DIÁRIOS E MEMÓRIAS DE EMMA HATZKY VIRAM OBRA LITERÁRIA NA PRIMOROSA TRADUÇÃO DE SUA FILHA, FELÍCIA
Em suas memórias, Emma Hatzky, nos transporta por um mundo visto por outros olhos. Pelos olhos de uma visão feminina, porém sem perder a criticidade e a fé. Nas condições mais adversas, onde as necessidades mais básicas faltam ao homem, ela se fortalece. Quando os outros se abatem, ela tem a esperança.
Emma sabe tocar o coração da gente com sua redação simples, mas com vocabulário rico, às vezes poético. A sua sensibilidade permeia os seis manuscritos de duzentas páginas cada, e que deram origem ao livro Uma mulher do século passado, traduzido do alemão por sua filha Felícia Emma Hatzy Schütz. Ambas, mãe e filha foram mulheres atemporais e importantes na construção da Identidade do povo daqui.
Nas muitas narrativas, chama a nossa atenção, relatos da construção de uma cidade – Taquaras – que em um dos textos intitulado O homem e o seu mundo, mostra-nos a persistência e a garra que Teófilo Schütz teve ao idealizar e concretizar seus planos.
“Jacó era o filho mais velho entre dez irmãos. Pai e mãe tinham as mãos calejadas pelo serviço, muita coragem e fé em Deus, como é de costume na colônia, no Brasil… casou-se com uma moça alemã, que se formara nas escolas estaduais de Florianópolis e junto com ela assumiu o comércio do pai, que estava doente e cansado. Os dois irmãos, entraram de sócios.
O movimento, as vendas aumentaram; modernizou também a sua casa e construiu casas para os empregados – a par da sua construiu vinte e uma casas de família, com água corrente que trouxe dos morros, luz elétrica com motores a diesel; os lotes foram aterrados, cercados com estaquetas, cada um com um quintal e pátio, com um rancho também. Quando tudo estava em construção, um viajante passou e perguntou: – Por acaso vocês estão construindo Brasília? (Era na mesma época). Então o povo batizou o lugar de Brasília Amarela, pois as casas foram pintadas dessa cor.
No pé do morro, atrás da Brasília foi feito o grupo escolar, cujo chão foi doado por Jacó e o governo fez a obra e a ponte, pois a estrada atravessa o rio.
A comunidade resolveu fazer uma igreja nova e Jacó ajudou com o caminhão e ferramentas. Dona Felícia se encarregou das contas, dos protocolos da obra. Ela também dirigia o coral da comunidade e tocava órgão. Quando não havia pastor, ela fazia as orações nos sepultamentos e cultos de leitura.
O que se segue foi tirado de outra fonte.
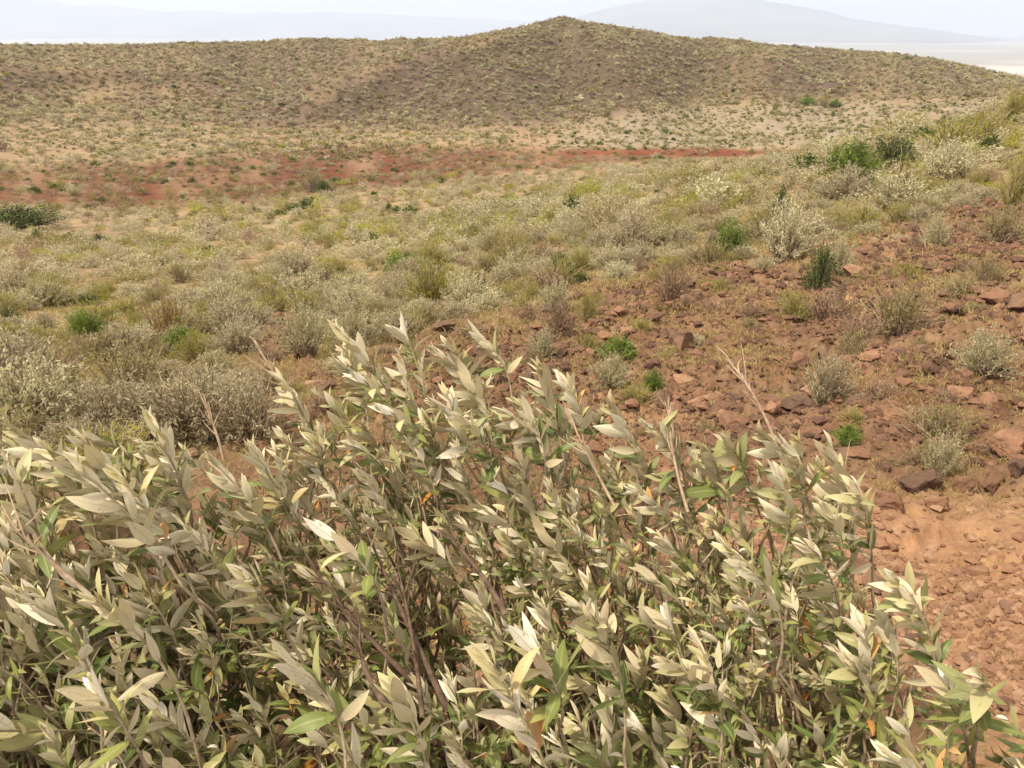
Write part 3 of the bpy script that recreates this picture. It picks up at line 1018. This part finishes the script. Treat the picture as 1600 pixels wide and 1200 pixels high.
ROCKS = [rock_arr(300 + k, 4) for k in range(10)]
ROCK_ME = [quad_mesh('rock', V, T, [M_ROCK], smooth=False, fattr={'rnd': np.full(len(T), .5)}) for V, T in ROCKS]
DARK_ME = [quad_mesh('dark_rock', V, T, [M_DARKROCK], smooth=False, fattr={'rnd': np.full(len(T), .5)}) for V, T in ROCKS]
for me in ROCK_ME + DARK_ME:
    me.polygons.foreach_set('use_smooth', np.full(len(me.polygons), False))


def place_rock(px, py, wp, hp, dark, label, group=None):
    x, y, z, s = hit(px, py)
    w = .72 * wp / F * s
    k = random.randrange(10)
    h = .75 * hp / F * s
    o = link('rock', (DARK_ME if dark else ROCK_ME)[k], loc=(x, y, z + h * .2), rot=(random.uniform(-.25, .25), random.uniform(-.25, .25), random.uniform(0, 6.28)),
             scl=(w, w, h / max(.3, np.ptp(ROCKS[k][0][:, 2])) * 1.1))
    tag(o, label, 'rock', group)


for a in [
    (1384, 790, 58, 50, 0, 'red brown block at the edge of the bare path, right of the tallest right bush'),
    (1062, 545, 48, 38, 1, 'dark grey boulder standing out on the stony slope'),
    (1086, 452, 34, 18, 1, 'flat black stone at the top of the stony slope'),
    (1436, 765, 66, 64, 1, 'largest dark brown rock at right, whitish shrub beside it'),
    (1572, 712, 66, 52, 0, 'big rusty rock near the right edge'),
    (1500, 765, 48, 32, 0, 'rounded red rock between the largest dark rock and the rusty one'),
    (1548, 770, 46, 34, 0, 'red rock below the big rusty rock'),
    (1466, 795, 40, 28, 0, 'small red rock in front of the largest dark rock'),
    (1332, 432, 40, 24, 0, 'brown rock beside the narrow dark green shrub'),
    (1334, 712, 76, 28, 0, 'long low red rock beside the fresh green tuft'),
    (1150, 632, 38, 24, 1, 'dark rock with a black shadow in the middle of the slope'),
    (1090, 628, 36, 28, 0, 'rusty stone just right of the dark leaning rock'),
    (1036, 640, 44, 40, 1, 'dark leaning rock beside the fresh green tuft'),
    (1400, 660, 50, 26, 0, 'flat red rock above the low green shrub'),
    (1590, 745, 40, 40, 1, 'dark grey rock cut by the right edge'),
    (1296, 716, 40, 30, 1, 'dark rock behind the right foreground bush'),
    (1248, 640, 60, 30, 1, 'dark flat rock under the half dead shrub'),
    (296, 714, 40, 18, 1, 'dark stone in the red gap of the left foreground'),
    (1590, 480, 60, 34, 1, 'dark outcrop at the right edge of the slope'),
    (1545, 480, 60, 24, 0, 'brown stone left of the dark outcrop'),
    (1455, 585, 50, 24, 0, 'reddish rock left of the flat topped silver shrub'),
    (1200, 645, 34, 20, 0, 'brown stone left of the dark flat rock'),
    (690, 520, 60, 24, 1, 'dark stones patch above the foreground shoots'),
    (1500, 330, 44, 18, 1, 'dark rock high on the slope under the pale scrub'),
    (1440, 500, 44, 20, 0, 'brown stone right of the wide grey olive shrub'),
]:
    place_rock(*a[:5], a[5])


def scatter_stones():
    rs = np.random.default_rng(77)
    n = 170000
    px = rs.uniform(380, 2500, n)
    py = rs.uniform(230, 1240, n)
    # uniform in photo density, thinned where the slope is bare
    u, v, w = ray(px, py)
    a = np.arctan2(u, v)
    r = np.exp(rs.uniform(math.log(2.0), math.log(26), n))
    x, y = r * np.sin(a), r * np.cos(a)
    z = ground_z(x, y)
    qx, qy = proj(x, y, z)
    red = qy - red_line(qx)
    cl = fbm(x * .9, y * .9, 191, 3)
    pth = sstep(735, 830, qy) * sstep(1000, 1150, qx)
    p = sstep(-15, 20, red) * np.clip(.5 + .9 * cl, .08, 1) * np.where(pth > .5, 1.1, 1) * np.where(qx < 600, .5, 1)
    ok = (rs.random(n) < p) & (qx > 300) & (qx < 2500) & (qy < 1300)
    x, y, z, r, qx, qy = [q[ok] for q in (x, y, z, r, qx, qy)]
    s = np.clip(rs.lognormal(math.log(.0062), .64, len(x)) * r ** .95, .005, .18)
    return x, y, z, r, s, qx, qy


sx, sy, sz, sr, ss, sqx, sqy = scatter_stones()
vis = (sqx > 0) & (sqx < 1600) & (sqy < 1200)
order = np.argsort(-np.where(vis, ss / sr, 0))
top = order[:270]
random.seed(12)
for i in top:
    k = random.randrange(10)
    dk = random.random() < .3
    o = link('rock', (DARK_ME if dk else ROCK_ME)[k], loc=(sx[i], sy[i], sz[i] + ss[i] * .06), rot=(random.uniform(-.3, .3), random.uniform(-.3, .3), random.uniform(0, 6.28)),
             scl=(ss[i],) * 2 + (ss[i] * random.uniform(.7, 1.1),))
    if dk:
        tag(o, 'dark brown stone, one of many alike scattered over the red slope', 'rock', 'dark stones scattered over the red slope')
    else:
        tag(o, 'rusty red stone, one of many alike scattered over the red slope', 'rock', 'rusty stones scattered over the red slope')


def merged_stones(idx):
    rs = np.random.default_rng(78)
    Vs, Ts, Rs, n = [], [], [], 0
    lo = [rock_arr(500 + k, 2) for k in range(8)]
    tiny = [rock_arr(520 + k, 1) for k in range(8)]
    for lst, sel in ((lo, ss[idx] / sr[idx] > .012), (tiny, ss[idx] / sr[idx] <= .012)):
        ii = idx[sel]
        vi = rs.integers(0, 8, len(ii))
        for v in range(8):
            k = ii[vi == v]
            if not len(k):
                continue
            V, T = lst[v]
            rz = rs.uniform(0, 6.28, len(k))
            c, s = np.cos(rz)[:, None], np.sin(rz)[:, None]
            S = ss[k][:, None]
            hx = rs.uniform(.6, 1.1, len(k))[:, None]
            x = (V[None, :, 0] * c - V[None, :, 1] * s) * S + sx[k][:, None]
            y = (V[None, :, 0] * s + V[None, :, 1] * c) * S + sy[k][:, None]
            z = V[None, :, 2] * S * hx + (sz[k] + ss[k] * .03)[:, None]
            Vs.append(np.stack([x, y, z], -1).reshape(-1, 3))
            Ts.append((T[None] + (np.arange(len(k)) * len(V))[:, None, None]).reshape(-1, 3) + n)
            onp = (sqy[k] > 780) & (sqx[k] > 1080)
            Rs.append(np.repeat(np.where(onp, rs.uniform(.75, 1.5, len(k)), rs.uniform(0, 1, len(k))), len(T)))
            n += len(k) * len(V)
    me = quad_mesh('gravel', np.concatenate(Vs), np.concatenate(Ts), [M_ROCK], smooth=False, fattr={'rnd': np.concatenate(Rs)})
    tag(link('gravel', me), 'red gravel and clods covering the bare slope', 'gravel', kind='stuff')


merged_stones(order[270:])
print('stones', len(sx))


# ------------------------------------------------------------------ dry grass on the slope
def dry_grass():
    rs = np.random.default_rng(61)
    n = 66000
    a = rs.uniform(-math.radians(46), math.radians(56), n)
    r = np.exp(rs.uniform(math.log(2.2), math.log(40), n))
    x, y = r * np.sin(a), r * np.cos(a)
    z = ground_z(x, y)
    qx, qy = proj(x, y, z)
    cl = fbm(x * .6, y * .6, 211, 3)
    red = qy - red_line(qx)
    pth = sstep(735, 830, qy) * sstep(1000, 1150, qx)
    p = np.where(red < 10, .6, .6) * np.clip(.45 + 1.3 * cl, 0, 1) * (1 - .9 * pth)
    ok = rs.random(n) < p
    x, y, z, r = [q[ok] for q in (x, y, z, r)]
    nb = 24
    m = len(x)
    P = np.stack([x, y, z - .01], -1)[:, None] + rs.normal(size=(m, nb, 3)) * np.array([.03, .03, 0]) * np.clip(r / 5, .6, 3)[:, None, None]
    D = rs.normal(size=(m, nb, 3)) * np.array([.55, .55, .2]) + np.array([-.15, 0, .8])
    D /= np.linalg.norm(D, axis=2)[..., None]
    P, D = P.reshape(-1, 3), D.reshape(-1, 3)
    rr = np.repeat(r, nb)
    V, Q = leaf_quads(P, D, rs.uniform(.02, .075, len(P)) * np.clip(rr / 7, .55, 1.5), .0026 * np.clip(rr / 3, .6, 6), rs)
    me = quad_mesh('dry_grass', V, Q, [M_GRASS], fattr={'rnd': np.clip(np.repeat(rs.random(m), nb) * .6 + rs.random(len(P)) * .4, 0, 1)})
    tag(link('dry_grass', me), 'thin dry grass tufts between stones and shrubs', 'grass', kind='stuff')


dry_grass()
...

Também foi escolhida a secretária da comunidade evangélica.
Depois de mais alguns anos resolveram fazer uma escada na frente da igreja. Dona Felícia fez a planta – são quarenta e nove degraus de concreto que rodeiam um canteiro de grama em forma de coração. Não faltou quem criticasse a obra, mas Jacó colocou-se ao lado da esposa: – Não desacorçoa, termina o teu plano.
A escada está pronta e é o orgulho da comunidade e, com a igreja, dá uma bonita fotografia para o turista levar.
Nesses últimos anos, uma crise no comércio de gado atrapalhou a vida de Jacó. Mas ele não desanimou. O seu mato ia dar madeira para saldar as dívidas. Comprou uma serraria e fez a estrada, a mão, quatorze quilômetros, até o pinhal. A subida levou meio ano, e pelo campo até o fundo do terreno, quase um ano. Há catorze dias os caminhões puxam toras e a serraria está trabalhando.
Assim concluiu mais uma obra na sua vida, que lhe traz satisfação e alegria. Isto só notam os que estão ao seu lado e o amam. –Tem uma coisa dentro de mim que me impulsiona ou me freia, não consigo dominar. Deus deve saber por que me criou assim e não de outra maneira. Palavras do próprio Jacó.¹
Resgatar a memória e torná-la a identidade do seu povo é um legado que Emma conseguiu nos deixar e que sua filha Felícia soube dar continuidade, ao traduzir em 1997 as anotações que sua mãe ricamente escreveu ao longo dos tempos.
A obra dessas duas mulheres está intrínseca ao desenvolvimento de uma nova comunidade; de uma nova geração; de uma nova cultura. Emma e Felícia perpetuaram a História da nossa cidade, nessa que é sem dúvida alguma, uma grande obra romântica e epopeica.
¹ In: HATZKY, Emma. Uma mulher do século passado/Emma Hatzky: tradutora Felícia Schütz. Ed da UFSC, Florianópolis: 2000.